BOSS Pushes Private Sector Growth with 3SF Initiative

The Bank of South Sudan (BOSS) is implementing the Strengthening South Sudan’s Financial Sector (3SF) project to help achieve financial stability, transform the banking sector, and drive private sector growth across the country.

File photo shows Premises of the Bank of South Sudan (BOSS)

By Simon Deng

The Bank of South Sudan (BOSS) is implementing the Strengthening South Sudan’s Financial Sector (3SF) project to help achieve financial stability, transform the banking sector, and drive private sector growth across the country.

“The objective of the project is to strengthen the institutional and supervisory capacity of the central bank and improve the efficiency of core financial sector infrastructure,” said the Bank in a synopsis of the 3SF project.

“Project implementation is mainstreamed within a project implementation unit housed within BOSS, which is responsible for overall implementation, fiduciary compliance, and environmental and social commitment plan compliance for the project,” it said.

The Strengthening South Sudan’s Financial Sector (3SF) project, undertaken by the Central Bank, is being implemented with a grant from the International Development Association of the World Bank.

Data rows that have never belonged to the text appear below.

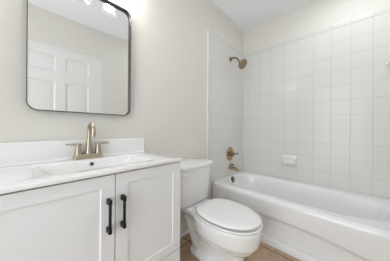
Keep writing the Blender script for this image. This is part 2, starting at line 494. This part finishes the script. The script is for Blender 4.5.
for s in (-1, 1):
    bm = BM(); tube(bm, [P(s * 0.05, 0.262, 0.378), P(s * 0.095, 0.262, 0.378)], 0.011, 16); box(bm, TXC + s * 0.0725 - 0.018, TXC + s * 0.0725 + 0.018, YB - 0.285, YB - 0.245, 0.357, 0.372)
    obj('hinge', bm, 'seat', toilet, bevel=0.003)
    bm = BM(); lathe(bm, [(0.017, 0), (0.017, 0.012), (0.014, 0.024), (0.006, 0.030), (0.0, 0.031)], P(s * 0.098, 0.285, 0.030), (0, 0, 1), 24)
    obj('bolt_cap', bm, 'seat', toilet, smooth=50)
def tank_ring(hw, d0, d1, z, bow, r=0.035, k=6):
    out = []
    pts = rrect(0, (d0 + d1) / 2, hw, (d1 - d0) / 2, r, 0, k)
    fine = []
    for i, (a, b) in enumerate(zip(pts, pts[1:] + pts[:1])):       # subdivide the straight runs so that the front can bow
        m = 8 if i % (k + 1) == k else 1
        fine += [a.lerp(b, t / m) for t in range(m)]
    for p in fine:
        f = max(0.0, (p.y - d0) / (d1 - d0))
        out.append(P(p.x - 0.015, p.y + bow * f * (1 - (p.x / hw) ** 2), z))
    return out
bm = BM()
loft(bm, [tank_ring(0.155, 0.05, 0.165, 0.362, 0.014), tank_ring(0.172, 0.040, 0.182, 0.369, 0.018), tank_ring(0.180, 0.034, 0.190, 0.392, 0.020), tank_ring(0.191, 0.024, 0.200, 0.55, 0.024),
          tank_ring(0.199, 0.018, 0.208, 0.684, 0.026)])
obj('tank', bm, 'porcelain', toilet, smooth=50)
bm = BM()
loft(bm, [tank_ring(0.203, 0.014, 0.212, 0.6845, 0.026), tank_ring(0.212, 0.008, 0.224, 0.688, 0.028), tank_ring(0.215, 0.006, 0.227, 0.698, 0.028), tank_ring(0.214, 0.007, 0.226, 0.708, 0.028), tank_ring(0.206, 0.014, 0.216, 0.7175, 0.028), tank_ring(0.195, 0.03, 0.195, 0.7215, 0.026)])
obj('tank_lid', bm, 'porcelain', toilet, smooth=60)
bm = BM()
lathe(bm, [(0.013, -0.012), (0.013, 0.006), (0.010, 0.009), (0.0, 0.009)], P(-0.198, 0.220, 0.655), (0, -1, 0), 24)
tube(bm, smooth_path([P(-0.208, 0.232, 0.656), P(-0.185, 0.236, 0.655), P(-0.165, 0.240, 0.652), P(-0.155, 0.242, 0.650)], 5), [0.0095] * 5 + [0.0085] * 11, 14)
obj('flush_lever', bm, 'seat', toilet, smooth=50)

# water shut-off valve and braided hose behind the toilet
valve = thing('shutoff_valve', (0.90, YB, 0.15), 'small metal water valve low on the wall behind the toilet', 'valve')
bm = BM(); lathe(bm, [(0.03, 0), (0.03, 0.003), (0.012, 0.010), (0.0, 0.010)], (0.90, YB, 0.17), (0, -1, 0), 28)
obj('escutcheon', bm, 'chrome', valve, smooth=40)
bm = BM(); tube(bm, [(0.90, YB - 0.008, 0.17), (0.90, YB - 0.075, 0.17)], 0.009, 16); tube(bm, [(0.90, YB - 0.06, 0.165), (0.90, YB - 0.06, 0.20)], 0.009, 16)
obj('valve_body', bm, 'chrome', valve, smooth=40)
bm = BM(); lathe(bm, [(0.016, 0), (0.019, 0.003), (0.019, 0.011), (0.014, 0.014), (0.0, 0.014)], (0.90, YB - 0.075, 0.17), (0, -1, 0), 12)
obj('valve_handle', bm, 'grey_plastic', valve, smooth=30)
bm = BM(); tube(bm, smooth_path([(0.90, YB - 0.06, 0.198), (0.897, YB - 0.062, 0.25), (0.892, YB - 0.08, 0.31), (0.900, YB - 0.085, 0.352)], 6), 0.0055, 12)
obj('supply_hose', bm, 'grey_plastic', valve, smooth=True)

# ------------------------------------------------------------------ vanity
VX0, VX1, VYF, VZ = -0.125, 0.660, 0.730, 0.842
VC = 0.2625
SPLIT = 0.2780
vanity = thing('vanity_cabinet', ((VX0 + VX1) / 2, 0.94, 0), 'white shaker vanity cabinet with two doors under the sink top', 'cabinet')
bm = BM()
cx0, cx1, yf = VX0 + 0.004, VX1 - 0.004, VYF + 0.034
box(bm, cx0, cx0 + 0.016, yf, YB - 0.001, 0, VZ - 0.0165)
box(bm, cx1 - 0.016, cx1, yf, YB - 0.001, 0, VZ - 0.0165)
box(bm, cx0 + 0.016, cx1 - 0.016, yf, yf + 0.016, 0.09, VZ - 0.0165)
box(bm, cx0 + 0.016, cx1 - 0.016, yf + 0.05, yf + 0.066, 0.0, 0.09)
box(bm, cx0 + 0.016, cx1 - 0.016, YB - 0.018, YB - 0.002, 0, VZ - 0.0165)
obj('body', bm, 'cabinet', vanity)
DF, DTOP, DBOT = VYF + 0.015, 0.817, 0.301
def shaker(name, x0, x1, z0, z1, st, rail):
    bm = BM(); w, h = x1 - x0, z1 - z0
    T = lambda u, v, d: Vector((x0 + u, DF - d, z0 + v))
    panel_face(bm, T, w, h, [(st, w - st, rail, h - rail)], [(0.0012, -0.006)])
    b2 = [T(u, v, -0.0185) for u, v in ((0, 0), (w, 0), (w, h), (0, h))]
    f2 = [T(u, v, 0) for u, v in ((0, 0), (w, 0), (w, h), (0, h))]
    loft(bm, [f2, b2], cap0=False, cap1=True)
    bmesh.ops.remove_doubles(bm, verts=bm.verts, dist=1e-5)
    return obj(name, bm, 'cabinet', vanity, bevel=0.0012, segs=2)
for x0, x1, hxp in ((cx0, SPLIT - 0.002, SPLIT - 0.030), (SPLIT + 0.002, cx1, SPLIT + 0.029)):
    d = shaker('door', x0, x1, DBOT, DTOP, 0.055, 0.050)
    bm = BM()
    za, zb = 0.579, 0.722
    box(bm, hxp - 0.0050, hxp + 0.0050, DF - 0.032, DF - 0.021, za + 0.004, zb - 0.004)
    for z, sg in ((za, 1), (zb, -1)):      # flared square feet
        lo, hi = (z, z + 0.024 * sg)
        loft(bm, [[Vector((hxp + sx * hw, y, zc + sz * hz)) for sx, sz in ((-1, -1), (1, -1), (1, 1), (-1, 1))] for y, hw, hz, zc in
                  ((DF, 0.0075, 0.0115, (lo + hi) / 2), (DF - 0.012, 0.0065, 0.0108, (lo + hi) / 2), (DF - 0.034, 0.0065, 0.0108, (lo + hi) / 2))])
    obj('door_handle', bm, 'black', d, bevel=0.0018, segs=2)
shaker('base_panel', cx0, cx1, 0.095, DBOT - 0.0045, 0.055, 0.052)

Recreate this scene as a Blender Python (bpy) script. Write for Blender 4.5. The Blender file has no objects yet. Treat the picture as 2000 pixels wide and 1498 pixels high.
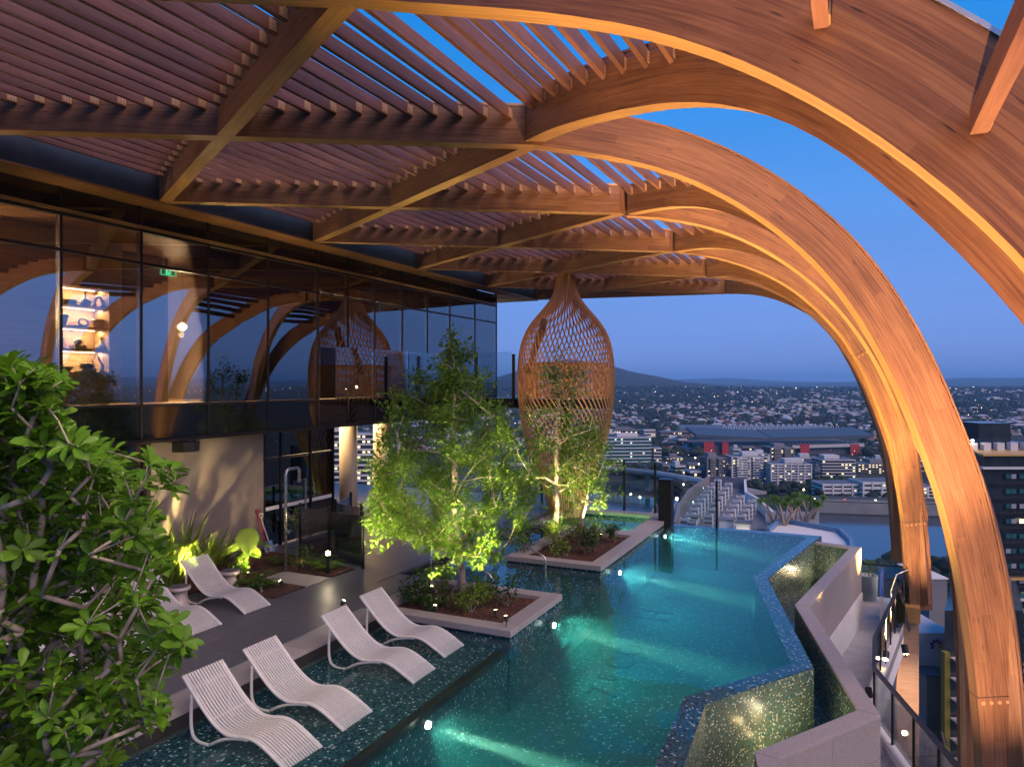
import bpy, math, random
import numpy as np
from mathutils import Vector, Matrix, noise

R = random.Random(11)
SC = bpy.context.scene
COL = SC.collection
rad = math.radians
PI = math.pi

# ------------------------------------------------------------------ camera
FPX = 1421.0; CPX = 1000.0; CPY = 748.0; HC = 4.4
TH = math.atan((1672 - 1000) / FPX)
ct, st = math.cos(TH), math.sin(TH)
cam_d = bpy.data.cameras.new('camera'); cam = bpy.data.objects.new('camera', cam_d); COL.objects.link(cam)
cam.location = (0, 0, HC); cam.rotation_euler = (rad(90), 0, TH)
cam_d.sensor_width = 36; cam_d.lens = 36 * FPX / 2000
cam_d.clip_start = 0.05; cam_d.clip_end = 60000
SC.camera = cam

# ------------------------------------------------------------------ sky and dusk glow
world = bpy.data.worlds.new('World'); SC.world = world; world.use_nodes = True
wn = world.node_tree.nodes; wl = world.node_tree.links; wn.clear()
def s2l(c):
    return tuple(((v / 255) / 12.92 if v / 255 <= .04045 else ((v / 255 + .055) / 1.055) ** 2.4) for v in c)
tc = wn.new('ShaderNodeTexCoord'); sx = wn.new('ShaderNodeSeparateXYZ'); rp = wn.new('ShaderNodeValToRGB')
bg = wn.new('ShaderNodeBackground'); wo = wn.new('ShaderNodeOutputWorld')
wl.new(tc.outputs['Generated'], sx.inputs[0]); wl.new(sx.outputs['Z'], rp.inputs[0])
cn = wn.new('ShaderNodeTexNoise'); cn.inputs['Scale'].default_value = 2.2; cn.inputs['Detail'].default_value = 7
cm = wn.new('ShaderNodeMapping'); cm.inputs['Scale'].default_value = (1, 1, 9); wl.new(tc.outputs['Generated'], cm.inputs[0]); wl.new(cm.outputs[0], cn.inputs['Vector'])
cr = wn.new('ShaderNodeMapRange'); cr.inputs[1].default_value = .35; cr.inputs[2].default_value = .75; cr.inputs[3].default_value = .965; cr.inputs[4].default_value = 1.06; wl.new(cn.outputs['Fac'], cr.inputs[0])
cx_ = wn.new('ShaderNodeVectorMath'); cx_.operation = 'SCALE'; wl.new(rp.outputs[0], cx_.inputs[0]); wl.new(cr.outputs[0], cx_.inputs['Scale'])
wl.new(cx_.outputs[0], bg.inputs[0]); wl.new(bg.outputs[0], wo.inputs[0])
SKY = [(0.0, (116, 142, 206)), (.05, (116, 149, 219)), (.12, (108, 150, 224)), (.24, (86, 149, 229)), (.36, (48, 138, 223)), (.48, (16, 126, 212)), (1.0, (4, 44, 122))]
e = rp.color_ramp.elements
while len(e) < len(SKY): e.new(.5)
for i, (p, c) in enumerate(SKY):
    e[i].position = p; e[i].color = s2l(c) + (1,)
bg.inputs['Strength'].default_value = 1.0

sun_d = bpy.data.lights.new('dusk_glow', 'SUN'); sun = bpy.data.objects.new('dusk_glow', sun_d); COL.objects.link(sun)
sun_d.energy = 2.7; sun_d.angle = rad(60); sun_d.color = (1, .71, .61)
SUN_DIR = Vector((.72, -.22, .66))          # towards the glow
sun.rotation_euler = SUN_DIR.to_track_quat('Z', 'Y').to_euler()

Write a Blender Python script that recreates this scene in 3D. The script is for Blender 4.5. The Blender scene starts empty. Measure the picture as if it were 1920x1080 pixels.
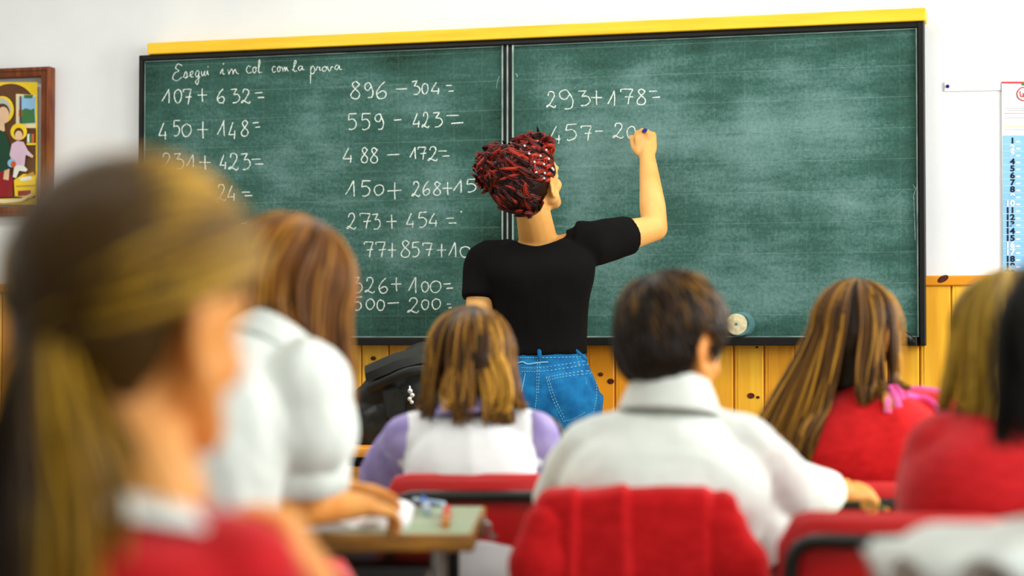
import bpy, bmesh, math, random
from mathutils import Vector, Matrix, noise, Quaternion
from mathutils.bvhtree import BVHTree

random.seed(7)
V = Vector
scene = bpy.context.scene
COL = scene.collection

# ------------------------------------------------------------------ camera, world, lights, exposure
FPX = 3500.0                       # focal length in pixels of a 1920 px wide frame
CAMZ = 1.0
PITCH = math.atan(100.0 / FPX)
cam_data = bpy.data.cameras.new('camera')
cam_data.sensor_width = 36.0
cam_data.lens = FPX * 36.0 / 1920.0
cam_data.clip_start = 0.05
cam_data.dof.use_dof = True
cam_data.dof.focus_distance = 5.75
cam_data.dof.aperture_fstop = 2.0
cam = bpy.data.objects.new('camera', cam_data)
cam.location = (0, 0, CAMZ)
cam.rotation_euler = (math.pi / 2 + PITCH, 0, 0)
COL.objects.link(cam)
scene.camera = cam

TH = math.atan(0.27)               # the blackboard wall is turned this much to the camera
YC = 6.2
WMAT = Matrix.Translation((0, YC, 0)) @ Matrix.Rotation(-TH, 4, 'Z')   # wall frame: x along the wall, y into it, z up

world = bpy.data.worlds.new('world')
scene.world = world
world.use_nodes = True
bg = world.node_tree.nodes['Background']
bg.inputs[0].default_value = (0.93, 0.97, 1.0, 1)
bg.inputs[1].default_value = 0.35

def area(name, loc, target, sx, sy, power, col):
    d = bpy.data.lights.new(name, 'AREA')
    d.shape = 'RECTANGLE'
    d.size, d.size_y, d.energy, d.color = sx, sy, power, col
    o = bpy.data.objects.new(name, d)
    o.location = loc
    o.rotation_euler = (V(target) - V(loc)).to_track_quat('-Z', 'Y').to_euler()
    COL.objects.link(o)

WALL_R = 3.2                       # right wall, in the wall frame
WIN = [(-2.15, -0.75), (-4.15, -2.75), (-6.15, -4.75)]   # window openings along the right wall (wall-frame y)
for (a, b), pw in zip(WIN, (118, 66, 42)):
    l = WMAT @ V((WALL_R + 0.35, (a + b) / 2, 1.85))
    t = WMAT @ V((WALL_R - 2.0, (a + b) / 2, 1.45))
    area('window_daylight', l, t, 1.5, 1.6, pw, (1.0, 0.99, 0.97))
for y, x, pw in ((-1.7, -0.7, 58), (-5.0, 0.0, 22)):
    l = WMAT @ V((x, y, 2.98))
    area('added_ceiling_fill', l, l - V((0, 0, 1)), 3.2, 0.5, pw, (1.0, 0.98, 0.94))  # added fill from above to brighten the front wall, no fixture modelled

scene.view_settings.view_transform = 'Standard'
scene.view_settings.look = 'None'
scene.view_settings.gamma = 1.0
scene.view_settings.exposure = 0.0
scene.view_settings.use_curve_mapping = False

# ------------------------------------------------------------------ placing helpers
CF = V((0, math.cos(PITCH), math.sin(PITCH)))
CU = V((0, -math.sin(PITCH), math.cos(PITCH)))
CP = V((0, 0, CAMZ))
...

The Bank stated that the project has so far achieved a number of commendable milestones, which include improvements in BOSS’s supervision and monitoring of commercial banks, enhancing compliance.

“The project is also premised on the notion that a strengthened central bank is crucial for developing a comprehensive approach to addressing financial sector challenges and transforming banking sector growth,” it revealed.

A World Bank Implementation Support Mission team visited and reviewed the implementation and progress of the Strengthening South Sudan’s Financial Sector project from September 15 to September 19, 2025.

The 3SF project, supported by an 18 million United States dollar grant from the International Development Association of the World Bank, commenced on December 1, 2023, and is expected to run until September 27, 2028.